The peasant returns from his work and asks Orestes and Pylades to remain as his guests. Electra sends her husband to bring the relative who took Orestes away from Argos. On his way to the peasant’s cottage, the old foster father notices that a sacrifice was made at the tomb of Agamemnon and that there are red hairs on the grave. He suggests to Electra that Orestes might be in the vicinity, but Electra answers that there is no chance of his being in Argos. When Orestes comes out of the cottage, the old man recognizes a scar on his forehead; thus brother and sister are made known to each other.

At the advice of the old peasant, Orestes plans to attend a sacrificial feast over which Aegisthus will preside. Electra sends her husband to tell Clytemnestra that she gave birth to a baby. Electra and Orestes invoke the aid of the gods in their venture to avenge the death of their father.

Orestes and Pylades are hailed by Aegisthus as they pass him in his garden. The pair tell Aegisthus that they are from Thessaly and are on their way to sacrifice to Zeus. Aegisthus informs them that he is preparing to sacrifice to the nymphs and invites them to tarry. At the sacrifice of a calf, Orestes plunges a cleaver into Aegisthus’s back while Aegisthus is examining the beast’s entrails. Orestes then reveals his identity to the servants, who cheer the son of their former master. Orestes carries the corpse of Aegisthus back to the cottage, where it is hidden after Electra reviles it.

At the sight of Clytemnestra approaching the peasant’s hut, Orestes has misgivings about the plan to murder her. He fears that matricide might bring the wrath of the gods upon him. Electra is, however, determined to complete the revenge. She reminds Orestes that an oracle told him to destroy Aegisthus and Clytemnestra.

Clytemnestra defends herself before Electra with the argument that Agamemnon sacrificed Iphegenia, their child, as an offering before the Trojan venture and that he returned to Argos with Cassandra, princess of Troy, as his concubine. Electra indicts her mother on several counts and claims that it is only just that she and Orestes murder her. The queen enters the hut to prepare a sacrifice for Electra’s supposed firstborn; within, Orestes kills her, though he moans in distress at the violence and bloodshed and matricide in which the gods involved him.
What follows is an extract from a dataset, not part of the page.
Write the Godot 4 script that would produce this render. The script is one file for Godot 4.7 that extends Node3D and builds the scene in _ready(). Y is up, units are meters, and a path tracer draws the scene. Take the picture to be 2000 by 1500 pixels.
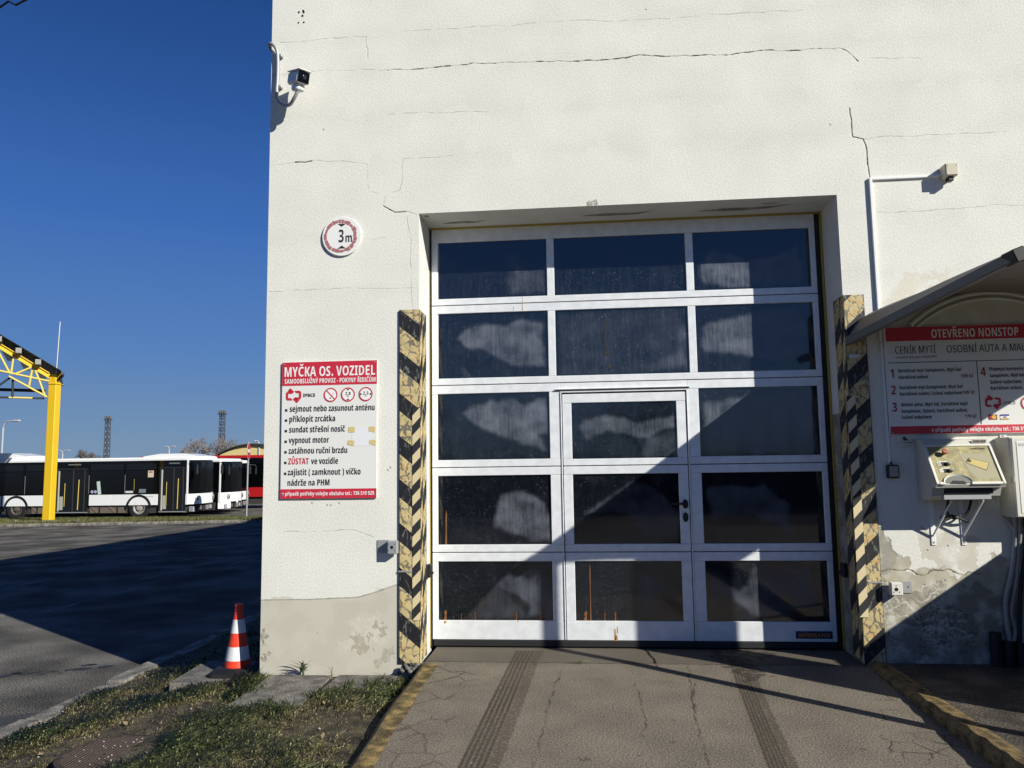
extends Node3D

const EXPO := 1.25
const DZ := -0.43          # plane of the sectional gate, behind the facade plane z = 0
var M := {}
var used := {}
var rng := RandomNumberGenerator.new()
var text_base := {}
var fonts := {}


func _ready():
	rng.seed = 7
	# camera, sky, sun, exposure
	var cam := Camera3D.new()
	cam.name = "camera"
	cam.fov = 53.13
	cam.near = 0.05
	cam.far = 3000.0
	cam.transform = Transform3D(Basis.from_euler(Vector3(deg_to_rad(5.974), deg_to_rad(5.338), deg_to_rad(-0.814)), EULER_ORDER_YXZ), Vector3(0, 1.483, 6.229))
	add_child(cam)
	cam.current = true
	var env := Environment.new()
	env.background_mode = Environment.BG_SKY
	var pano := PanoramaSkyMaterial.new()
	pano.panorama = sky_image()
	var sky := Sky.new()
	sky.sky_material = pano
	env.sky = sky
	env.tonemap_mode = Environment.TONE_MAPPER_LINEAR
	env.tonemap_exposure = EXPO
	env.sdfgi_enabled = true
	env.ssao_enabled = true
	env.ssil_enabled = true
	var we := WorldEnvironment.new()
	we.name = "world_environment"
	we.environment = env
	add_child(we)
	var sun := DirectionalLight3D.new()
	sun.name = "sun"
	sun.light_energy = 1.6
	sun.light_color = Color(1.0, 0.985, 0.94)
	sun.light_angular_distance = 0.5
	sun.shadow_enabled = true
	sun.basis = Basis.looking_at(-Vector3(0.598, 0.40, 0.43).normalized(), Vector3.UP)
	add_child(sun)
	materials()
	ground()
	hall()
	gate()
	booth()
	yard_structures()
	buses()
	far_things()
	wall_things()
	small_things()


# ---------------------------------------------------------------- sky
func sky_image() -> ImageTexture:
	var stops := [[-90.0, Vector3(0.10, 0.10, 0.09)], [-1.0, Vector3(0.16, 0.19, 0.22)], [0.0, Vector3(0.21, 0.31, 0.43)], [3.0, Vector3(0.165, 0.28, 0.46)], [8.0, Vector3(0.098, 0.225, 0.50)],
		[17.0, Vector3(0.048, 0.150, 0.455)], [25.0, Vector3(0.026, 0.096, 0.325)], [34.0, Vector3(0.0135, 0.056, 0.215)], [60.0, Vector3(0.0105, 0.044, 0.175)], [90.0, Vector3(0.0095, 0.04, 0.165)]]
	var im := Image.create(16, 1024, false, Image.FORMAT_RGBF)
	for y in 1024:
		var e := 90.0 - (y + 0.5) / 1024.0 * 180.0
		var c := Vector3.ZERO
		for i in stops.size() - 1:
			if e >= stops[i][0] and e <= stops[i + 1][0]:
				c = (stops[i][1] as Vector3).lerp(stops[i + 1][1], (e - stops[i][0]) / (stops[i + 1][0] - stops[i][0]))
		c /= EXPO
		for x in 16:
			im.set_pixel(x, y, Color(c.x, c.y, c.z))
	return ImageTexture.create_from_image(im)


# ---------------------------------------------------------------- naming
func numbered(called: String) -> String:
	var n: int = used.get(called, 0)
	used[called] = n + 1
	return called if n == 0 else "%s_%03d" % [called, n]


func thing(called: String, label: String, category: String, at := Vector3.ZERO, group := "") -> Node3D:
	var o := Node3D.new()
	o.name = numbered(called)
	add_child(o)
	o.position = at
	return tag(o, label, category, group)


func tag(o: Node3D, label: String, category: String, group := "") -> Node3D:
	o.set_meta("label", label)
	o.set_meta("category", category)
	if group:
		o.set_meta("group", group)
	return o


func obj(called: String, st: SurfaceTool, m: Material, parent: Node = null) -> MeshInstance3D:
	var o := MeshInstance3D.new()
	o.mesh = st.commit()
	o.material_override = m
	if parent == null:
		o.name = numbered(called)
		add_child(o)
	else:
		o.name = called
		parent.add_child(o, true)
	return o


func struct(called: String, st: SurfaceTool, m: Material, label := "") -> MeshInstance3D:
	var o := obj(called, st, m)
	o.set_meta("kind", "structure")
	if label:
		o.set_meta("label", label)
	return o


func inst(called: String, mesh: Mesh, m: Material, parent: Node, at := Transform3D()) -> MeshInstance3D:
	var o := MeshInstance3D.new()
	o.mesh = mesh
	o.material_override = m
	o.name = called
	o.transform = at
	parent.add_child(o, true)
	return o


# ---------------------------------------------------------------- geometry
func mb() -> SurfaceTool:
	var st := SurfaceTool.new()
	st.begin(Mesh.PRIMITIVE_TRIANGLES)
	return st


func tri(st: SurfaceTool, a: Vector3, b: Vector3, c: Vector3, n: Vector3, ua := Vector2.ZERO, ub := Vector2.ZERO, uc := Vector2.ZERO):
	if (b - a).cross(c - a).dot(n) > 0.0:
		var t := b
		b = c
		c = t
		var u := ub
		ub = uc
		uc = u
	st.set_normal(n); st.set_uv(ua); st.add_vertex(a)
	st.set_normal(n); st.set_uv(ub); st.add_vertex(b)
	st.set_normal(n); st.set_uv(uc); st.add_vertex(c)


func quad(st: SurfaceTool, a: Vector3, b: Vector3, c: Vector3, d: Vector3, n := Vector3.ZERO, uv := []):
	if n == Vector3.ZERO:
		n = (b - a).cross(d - a).normalized()
	var u: Array = uv if uv.size() == 4 else [Vector2(0, 1), Vector2(1, 1), Vector2(1, 0), Vector2(0, 0)]
	tri(st, a, b, c, n, u[0], u[1], u[2])
	tri(st, a, c, d, n, u[0], u[2], u[3])


# a box with chamfered edges (ch = 0: plain)
func box(st: SurfaceTool, lo: Vector3, hi: Vector3, ch := 0.0, t := Transform3D()):
	var c := (lo + hi) * 0.5
	var h := (hi - lo).abs() * 0.5
	ch = minf(ch, minf(h.x, minf(h.y, h.z)) * 0.9)
	var ax := [Vector3(1, 0, 0), Vector3(0, 1, 0), Vector3(0, 0, 1)]
	for k in 3:
		var u: Vector3 = ax[(k + 1) % 3]
		var v: Vector3 = ax[(k + 2) % 3]
		for s in [-1.0, 1.0]:
			var n: Vector3 = ax[k] * s
			var o: Vector3 = c + n * h[k]
			var du: Vector3 = u * (h[(k + 1) % 3] - ch)
			var dv: Vector3 = v * (h[(k + 2) % 3] - ch)
			quad(st, t * (o - du - dv), t * (o + du - dv), t * (o + du + dv), t * (o - du + dv), (t.basis * n).normalized())
	if ch <= 0.0:
		return
	for k in 3:
		var i := (k + 1) % 3
		var j := (k + 2) % 3
		for si in [-1.0, 1.0]:
			for sj in [-1.0, 1.0]:
				var n: Vector3 = (ax[i] * si + ax[j] * sj).normalized()
				var a: Vector3 = c + ax[i] * si * h[i] + ax[j] * sj * (h[j] - ch)
				var b: Vector3 = c + ax[i] * si * (h[i] - ch) + ax[j] * sj * h[j]
				var l: Vector3 = ax[k] * (h[k] - ch)
				quad(st, t * (a - l), t * (a + l), t * (b + l), t * (b - l), (t.basis * n).normalized())
	for sx in [-1.0, 1.0]:
		for sy in [-1.0, 1.0]:
			for sz in [-1.0, 1.0]:
				var s := Vector3(sx, sy, sz)
				var p := c + h * s
				tri(st, t * (p - Vector3(0, ch * sy, ch * sz)), t * (p - Vector3(ch * sx, 0, ch * sz)), t * (p - Vector3(ch * sx, ch * sy, 0)), (t.basis * s).normalized())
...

The Dioscuri, twin sons of Zeus and brothers of the half divine Clytemnestra, appear to the brother and sister, who are overcome with mixed feelings of hate, love, pride, and shame at what they did. The twin gods question Apollo’s wisdom, whose oracle advised this violent action; they decree that Orestes should give Electra to Pylades in marriage and that Orestes himself should be pursued by the Furies until such a time as he will face a trial in Athens, from which he will emerge a free man.